The draft Protocol with Switzerland also provides for a range of amendments to the taxation of types of income received by residents of one state from sources in the other state such as: dividends, interest, and income from a disposal of shares more than 50% of the value of which is represented by real estate in the country which is the source of the income. Like the Protocol with Luxembourg, the Protocol with Switzerland stipulates a number of other changes.
One aspect that may come to be an important feature of the Protocol with Switzerland is that the information exchange procedure it stipulates will apply to requests sent on or after the date on which the Protocol comes into force in relation to tax periods beginning on or after the first of January in the calendar year following the year in which the Protocol comes into force.
Comments and recommendations
After signature of the Protocols by the Parties (the Protocol to the Agreement with Switzerland was signed on 25 September 2011) the internal state procedures must be performed that are necessary to bring the Protocols into force (in Russia, this is ratification). The corresponding amendments will be applied in relation to tax periods that begin on or after 1 January of the calendar year following the year in which the Protocols came into force.

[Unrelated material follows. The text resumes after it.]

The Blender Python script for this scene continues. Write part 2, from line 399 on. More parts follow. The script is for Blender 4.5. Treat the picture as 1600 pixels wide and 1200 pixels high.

With regard to the expected changes, Pepeliaev Group’s experts recommend that Russian taxpayers who have business dealings with tax residents of Luxembourg and Switzerland check to what degree the amendments may affect the tax regime for transactions with those counterparties.
[1] The Russian Government’s Directive No. 1410-r dated 11 August 2011.
[2] The Russian Government’s Directive No. 1624-r dated 21 September 2011.
[3] The term ‘conduit’ is, in effect, a term used in relation to so-called ‘conduit companies’, which are examined in the Commentary on the articles of the Model Tax Convention on Income and Capital of the Organisation for Economic Co-operation and Development (OECD).